Problem to solve: Give, as a bare number, the count of lines that contain the word "scene".

Data segment:
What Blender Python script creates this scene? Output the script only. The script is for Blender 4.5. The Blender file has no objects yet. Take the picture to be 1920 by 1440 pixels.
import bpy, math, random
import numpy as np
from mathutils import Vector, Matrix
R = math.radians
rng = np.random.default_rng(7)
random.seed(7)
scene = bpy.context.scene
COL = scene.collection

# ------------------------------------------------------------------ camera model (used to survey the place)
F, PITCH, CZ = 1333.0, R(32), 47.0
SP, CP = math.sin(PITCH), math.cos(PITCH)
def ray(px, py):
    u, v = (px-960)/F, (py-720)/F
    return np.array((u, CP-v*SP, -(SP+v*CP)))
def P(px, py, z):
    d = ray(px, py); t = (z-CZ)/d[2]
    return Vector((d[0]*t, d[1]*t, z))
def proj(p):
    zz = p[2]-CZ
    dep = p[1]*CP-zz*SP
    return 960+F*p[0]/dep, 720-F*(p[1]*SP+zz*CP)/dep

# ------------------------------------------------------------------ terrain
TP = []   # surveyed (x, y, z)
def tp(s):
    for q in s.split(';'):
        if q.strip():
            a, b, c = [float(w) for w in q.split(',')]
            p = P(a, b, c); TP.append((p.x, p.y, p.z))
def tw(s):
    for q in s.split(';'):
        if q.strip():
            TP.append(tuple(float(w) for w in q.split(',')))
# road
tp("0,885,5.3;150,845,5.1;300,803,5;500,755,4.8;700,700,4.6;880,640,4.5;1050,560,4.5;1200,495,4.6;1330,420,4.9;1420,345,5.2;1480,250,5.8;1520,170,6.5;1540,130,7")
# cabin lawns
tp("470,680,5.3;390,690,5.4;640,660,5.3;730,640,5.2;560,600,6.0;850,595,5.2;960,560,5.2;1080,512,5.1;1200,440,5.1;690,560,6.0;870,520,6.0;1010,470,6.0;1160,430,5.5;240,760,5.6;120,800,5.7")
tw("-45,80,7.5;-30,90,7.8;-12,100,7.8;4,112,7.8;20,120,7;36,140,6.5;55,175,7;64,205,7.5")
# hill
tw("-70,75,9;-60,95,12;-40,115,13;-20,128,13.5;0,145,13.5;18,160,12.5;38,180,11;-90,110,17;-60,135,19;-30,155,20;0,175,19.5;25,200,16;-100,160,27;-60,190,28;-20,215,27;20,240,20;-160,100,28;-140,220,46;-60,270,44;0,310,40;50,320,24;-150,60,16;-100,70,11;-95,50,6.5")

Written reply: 3